Each line below should be reproduced without any alteration.

3D scene scripts:
━━━━━━━━━━━━━━━━━━━━━━━━━━━━━━

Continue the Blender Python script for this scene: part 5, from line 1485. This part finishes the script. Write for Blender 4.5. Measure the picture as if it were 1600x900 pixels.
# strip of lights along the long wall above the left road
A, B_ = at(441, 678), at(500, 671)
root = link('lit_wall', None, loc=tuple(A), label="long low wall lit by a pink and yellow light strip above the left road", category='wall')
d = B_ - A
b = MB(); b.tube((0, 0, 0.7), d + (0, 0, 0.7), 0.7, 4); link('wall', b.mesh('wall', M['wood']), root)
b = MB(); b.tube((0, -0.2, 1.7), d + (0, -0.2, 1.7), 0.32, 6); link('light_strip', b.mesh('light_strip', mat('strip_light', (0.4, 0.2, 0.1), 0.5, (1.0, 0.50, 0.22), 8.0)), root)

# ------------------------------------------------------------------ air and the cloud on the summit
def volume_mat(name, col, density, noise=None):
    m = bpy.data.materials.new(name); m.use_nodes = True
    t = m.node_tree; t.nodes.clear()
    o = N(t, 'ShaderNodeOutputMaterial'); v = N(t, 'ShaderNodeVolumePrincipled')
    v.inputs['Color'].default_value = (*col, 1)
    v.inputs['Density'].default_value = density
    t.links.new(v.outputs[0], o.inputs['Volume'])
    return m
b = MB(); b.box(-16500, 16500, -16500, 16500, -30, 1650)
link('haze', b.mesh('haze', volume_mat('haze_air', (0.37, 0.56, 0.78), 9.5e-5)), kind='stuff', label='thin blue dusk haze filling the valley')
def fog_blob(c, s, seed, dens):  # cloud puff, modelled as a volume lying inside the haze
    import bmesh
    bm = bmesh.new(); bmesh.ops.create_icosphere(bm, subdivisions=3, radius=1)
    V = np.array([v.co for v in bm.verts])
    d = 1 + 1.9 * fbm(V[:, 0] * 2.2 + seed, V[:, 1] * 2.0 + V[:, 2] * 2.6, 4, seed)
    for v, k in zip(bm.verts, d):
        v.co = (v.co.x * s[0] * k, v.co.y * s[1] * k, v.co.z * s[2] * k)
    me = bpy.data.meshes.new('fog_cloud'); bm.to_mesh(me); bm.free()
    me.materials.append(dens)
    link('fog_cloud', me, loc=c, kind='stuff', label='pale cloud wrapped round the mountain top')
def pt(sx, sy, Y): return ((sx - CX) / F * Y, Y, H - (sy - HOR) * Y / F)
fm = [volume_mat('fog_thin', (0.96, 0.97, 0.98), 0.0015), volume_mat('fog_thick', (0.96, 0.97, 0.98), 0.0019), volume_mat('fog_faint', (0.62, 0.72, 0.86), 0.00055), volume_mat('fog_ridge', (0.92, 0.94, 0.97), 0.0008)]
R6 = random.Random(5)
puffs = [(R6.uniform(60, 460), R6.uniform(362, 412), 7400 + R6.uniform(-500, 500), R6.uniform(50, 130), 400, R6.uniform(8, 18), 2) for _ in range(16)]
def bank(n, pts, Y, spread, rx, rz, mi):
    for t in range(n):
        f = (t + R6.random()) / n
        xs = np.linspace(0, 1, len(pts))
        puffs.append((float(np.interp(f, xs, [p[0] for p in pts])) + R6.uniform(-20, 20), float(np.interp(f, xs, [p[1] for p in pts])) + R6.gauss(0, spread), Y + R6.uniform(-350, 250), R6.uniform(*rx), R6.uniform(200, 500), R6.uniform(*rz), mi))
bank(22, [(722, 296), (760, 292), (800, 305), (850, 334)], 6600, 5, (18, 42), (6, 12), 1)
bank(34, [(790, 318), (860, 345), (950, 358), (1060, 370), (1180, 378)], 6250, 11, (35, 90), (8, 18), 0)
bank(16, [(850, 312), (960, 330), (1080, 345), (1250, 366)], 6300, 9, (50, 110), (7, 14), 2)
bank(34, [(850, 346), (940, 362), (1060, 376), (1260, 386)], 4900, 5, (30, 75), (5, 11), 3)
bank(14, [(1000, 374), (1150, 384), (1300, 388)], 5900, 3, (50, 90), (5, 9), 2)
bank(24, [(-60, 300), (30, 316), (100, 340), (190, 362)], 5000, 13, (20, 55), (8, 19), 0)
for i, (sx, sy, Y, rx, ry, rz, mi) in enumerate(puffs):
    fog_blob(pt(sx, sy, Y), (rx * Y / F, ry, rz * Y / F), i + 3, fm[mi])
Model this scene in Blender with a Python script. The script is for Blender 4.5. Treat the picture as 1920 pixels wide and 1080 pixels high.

━━━━━━━━━━━━━━━━━━━━━━━━━━━━━━

• Answer to this task:
Continue the Blender Python script for this scene: part 5, from line 1485. This part finishes the script. Write for Blender 4.5. Measure the picture as if it were 1600x900 pixels.
# strip of lights along the long wall above the left road
A, B_ = at(441, 678), at(500, 671)
root = link('lit_wall', None, loc=tuple(A), label="long low wall lit by a pink and yellow light strip above the left road", category='wall')
d = B_ - A
b = MB(); b.tube((0, 0, 0.7), d + (0, 0, 0.7), 0.7, 4); link('wall', b.mesh('wall', M['wood']), root)
b = MB(); b.tube((0, -0.2, 1.7), d + (0, -0.2, 1.7), 0.32, 6); link('light_strip', b.mesh('light_strip', mat('strip_light', (0.4, 0.2, 0.1), 0.5, (1.0, 0.50, 0.22), 8.0)), root)

# ------------------------------------------------------------------ air and the cloud on the summit
def volume_mat(name, col, density, noise=None):
    m = bpy.data.materials.new(name); m.use_nodes = True
    t = m.node_tree; t.nodes.clear()
    o = N(t, 'ShaderNodeOutputMaterial'); v = N(t, 'ShaderNodeVolumePrincipled')
    v.inputs['Color'].default_value = (*col, 1)
    v.inputs['Density'].default_value = density
    t.links.new(v.outputs[0], o.inputs['Volume'])
    return m
b = MB(); b.box(-16500, 16500, -16500, 16500, -30, 1650)
link('haze', b.mesh('haze', volume_mat('haze_air', (0.37, 0.56, 0.78), 9.5e-5)), kind='stuff', label='thin blue dusk haze filling the valley')
def fog_blob(c, s, seed, dens):  # cloud puff, modelled as a volume lying inside the haze
    import bmesh
    bm = bmesh.new(); bmesh.ops.create_icosphere(bm, subdivisions=3, radius=1)
    V = np.array([v.co for v in bm.verts])
    d = 1 + 1.9 * fbm(V[:, 0] * 2.2 + seed, V[:, 1] * 2.0 + V[:, 2] * 2.6, 4, seed)
    for v, k in zip(bm.verts, d):
        v.co = (v.co.x * s[0] * k, v.co.y * s[1] * k, v.co.z * s[2] * k)
    me = bpy.data.meshes.new('fog_cloud'); bm.to_mesh(me); bm.free()
    me.materials.append(dens)
    link('fog_cloud', me, loc=c, kind='stuff', label='pale cloud wrapped round the mountain top')
def pt(sx, sy, Y): return ((sx - CX) / F * Y, Y, H - (sy - HOR) * Y / F)
fm = [volume_mat('fog_thin', (0.96, 0.97, 0.98), 0.0015), volume_mat('fog_thick', (0.96, 0.97, 0.98), 0.0019), volume_mat('fog_faint', (0.62, 0.72, 0.86), 0.00055), volume_mat('fog_ridge', (0.92, 0.94, 0.97), 0.0008)]
R6 = random.Random(5)
puffs = [(R6.uniform(60, 460), R6.uniform(362, 412), 7400 + R6.uniform(-500, 500), R6.uniform(50, 130), 400, R6.uniform(8, 18), 2) for _ in range(16)]
def bank(n, pts, Y, spread, rx, rz, mi):
    for t in range(n):
        f = (t + R6.random()) / n
        xs = np.linspace(0, 1, len(pts))
        puffs.append((float(np.interp(f, xs, [p[0] for p in pts])) + R6.uniform(-20, 20), float(np.interp(f, xs, [p[1] for p in pts])) + R6.gauss(0, spread), Y + R6.uniform(-350, 250), R6.uniform(*rx), R6.uniform(200, 500), R6.uniform(*rz), mi))
bank(22, [(722, 296), (760, 292), (800, 305), (850, 334)], 6600, 5, (18, 42), (6, 12), 1)
bank(34, [(790, 318), (860, 345), (950, 358), (1060, 370), (1180, 378)], 6250, 11, (35, 90), (8, 18), 0)
bank(16, [(850, 312), (960, 330), (1080, 345), (1250, 366)], 6300, 9, (50, 110), (7, 14), 2)
bank(34, [(850, 346), (940, 362), (1060, 376), (1260, 386)], 4900, 5, (30, 75), (5, 11), 3)
bank(14, [(1000, 374), (1150, 384), (1300, 388)], 5900, 3, (50, 90), (5, 9), 2)
bank(24, [(-60, 300), (30, 316), (100, 340), (190, 362)], 5000, 13, (20, 55), (8, 19), 0)
for i, (sx, sy, Y, rx, ry, rz, mi) in enumerate(puffs):
    fog_blob(pt(sx, sy, Y), (rx * Y / F, ry, rz * Y / F), i + 3, fm[mi])
Model this scene in Blender with a Python script. The script is for Blender 4.5. Treat the picture as 1920 pixels wide and 1080 pixels high.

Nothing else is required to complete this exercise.